Escenario: Antena3, informativos nocturnos. Protagonista: un sujeto barbado que atiende por García Damborenea, conocido por su mirada alucinada y la rotundidad con que hace afirmaciones de las que no tarda en desdecirse. Argumento: el terrorismo de Estado no sólo está bien, sino que su único error consistió en la pusilanimidad con que se llevó a la práctica. Objetivo: crucificar a sus ex compañeros.Por un momento se pudo pensar que un espectáculo como ése merecería adjudicar a su estrella invitada el calificativo de repugnante. Pero conviene recordar la sabia sentencia de Javier Marías: nada necesitan los odiadores tanto como que les odien con idéntica obsesión con la que ellos odian. Damborenea practica la provocación de modo que respecto de él hay que evitar la confrontación. En cuanto se elude es posible descubrir que lo más parecido a esas declaraciones es una reedición del programa televisivo consistente en un desfile de pingajos humanos que, orquestados por un cruce entre vendedor de crecepelos y publicitario, vomitaban veneno sobre el entorno en general, con especial predilección por el más cercano y ellos mismos. Ahora también hemos presenciado el espectáculo de una procesión de seres campanudos que ante la primera acusación respondían a bocinazos y luego se han pasado semanas repartiendo con el hisopo raciones de ácido sulfúrico sin darse cuenta que la mayor parte acababa cayendo sobre sí mismos. Al final, la colección de facinerosos concluye en el ridículo de solicitar el cumplimiento del deber cívico por 500.000 al mes. En La máquina de la verdad existía un supuesto instrumento final para la atribución objetiva de culpas y es una desgracia que esa máquina no sea de aplicación a la procesión de rufianes que han transitado por los juzgados. De ser así, quizá lográramos que no hicieran pública defensa de la ilegalidad y que actuaran con mayor compunción.

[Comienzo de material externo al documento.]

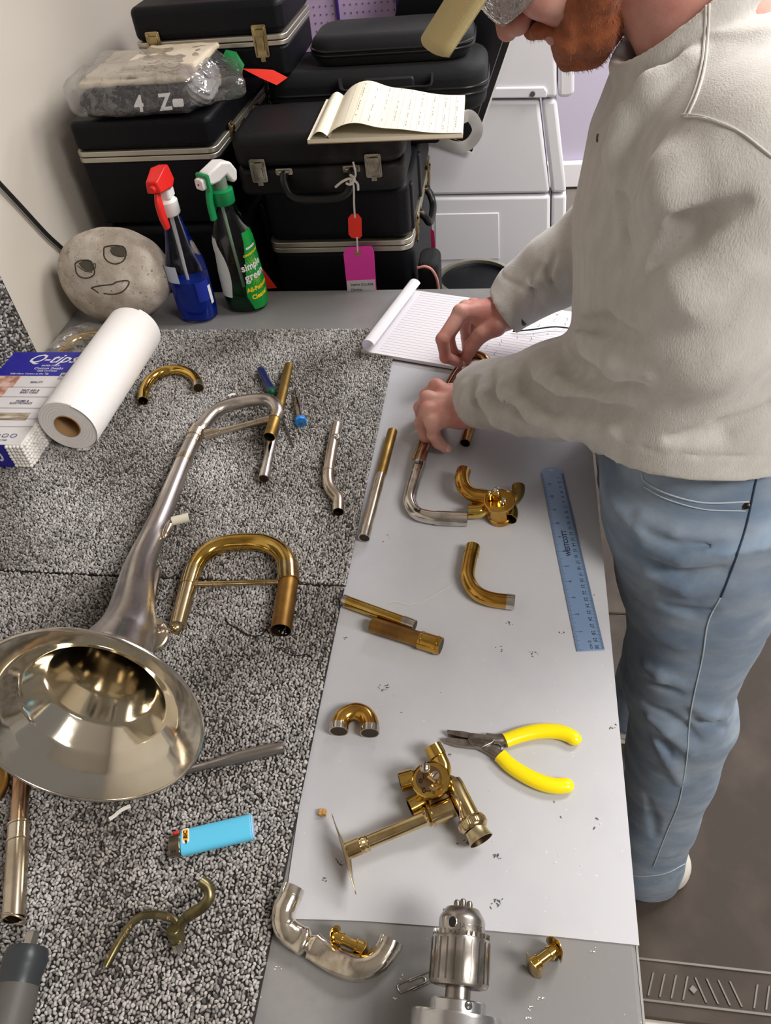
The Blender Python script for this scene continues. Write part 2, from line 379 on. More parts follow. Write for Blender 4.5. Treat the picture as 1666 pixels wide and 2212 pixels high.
# floor mats
mat_m = mat('rubber_mat', lin(62, 54, 48), .62, 0, lin(82, 73, 65), 7, 5, .45, .75, bump=.25, bs=160, spec=.22)
mat_hi = mat('rubber_ridge', lin(104, 97, 89), .4)
def floormat(label, y0, y1, ridges):
    t = Thing('floor_mat', label, 'mat', (.7, (y0+y1)/2, 0), 'rubber anti-fatigue mats on the floor')
    t.part('mat_body', G().prism(rrect(1.75, y1-y0, .03), (.555, (y0+y1)/2, 0), (1, 0, 0), (0, 1, 0), (0, 0, .012)), mat_m, bevel=.004)
    if ridges:
        g = G()
        for yy in (.378+.012, .458): g.box((.78, yy, .0135), (1.25, .005, .004))
        t.part('edge_ridge', g, mat_hi, bevel=.001)
        first = None
        for i in range(40):
            x = .30+.0205*i
            if i % 9 == 4:
                g = G().prism([(.008, 0), (0, .008), (-.008, 0), (0, -.008)], (x, .416, .012), (1, 0, 0), (0, 1, 0), (0, 0, .004)); t.part('raised_diamond', g, mat_hi, bevel=.001)
            else:
                s = 1 if i % 9 < 4 else -1
                g = G().prism([(-.002, -.0), (.002, 0), (.002+.014*s, .04), (-.002+.014*s, .04)], (x, .397, .012), (1, 0, 0), (0, 1, 0), (0, 0, .003))
                t.part('raised_bar', g, mat_hi, bevel=.0008)
floormat('dark brown rubber mat with ridged border under the near foot of the man', .362, 1.276, True)
floormat('dark brown rubber mat farther back beyond the thin seam', 1.282, 2.0, False)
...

Pero en el ambiente de crispación en que vivimos da la sensación de que la gente no es juzgada por lo que ha hecho, sino por su utilidad para un propósito supuestamente más alto. Ése es el exacto mecanismo mental que llevó a los GAL y el que ha permitido en días pasados casi exculpar públicamente como un error estratégico la actuación del administrador de las dosis de inmundicia cuando él mismo permanecía en un silencio sepulcral. La polución provocada por la espiral de escándalos ha convertido a gran parte de la prensa no tanto en portavoz de intereses inconfesables como en expresión de los minúsculos partidos políticos formados en torno a sus directores, elijan éstos como doctrina la defensa a ultranza. de la supuesta razón de Estado o la liquidación inmediata de Felipe González. El Gobierno, a falta de consuelo más satisfactorio, recuerda la catadura moral de los testigos y los evidentes intereses que están detrás del goteo de la suciedad administrado en vena, con lo que demuestra que no tiene otra defensa que la periférica, alejada del fondo de la cuestión. Tampoco vendría mal en este caso la máquina de la verdad.

El conjunto produce una sensación no ya de asco, sino de irrealidad. La atmósfera está surcada de expectativas improbables que hacen comportarse a los protagonistas de un modo extravagante. Ese es el calificativo que merece quien, piense, a estas alturas, que puede driblar sus culpas por el, procedimiento de cambiar de sitio a los jueces. Curiosamente, en el mismo bando se encuentra el Gobierno si cree que puede consolarse poniendo en paralelo la persecución de Azaña durante la República con la de González en los años 90. En este segundo caso ha habido más que los famosos "tiros a la barriga" y han pasado 13 años que no pueden borrar -sino aumentar- las responsabilidades, como mínimo de carácter político. Y, en fin, están instalados también en la irrealidad quienes, a base de convertir en presuntos patriotas a delincuentes nada arrepentidos, siguen obsesionados con la fecha de las generales -a estas alturas, una minucia- o suponen la reedición del pacto gubernamental PSOE-CiU. Para ellos, la sentencia de Bertrand Russell: no hay peor argumento que suponer la absoluta maldad del contrario.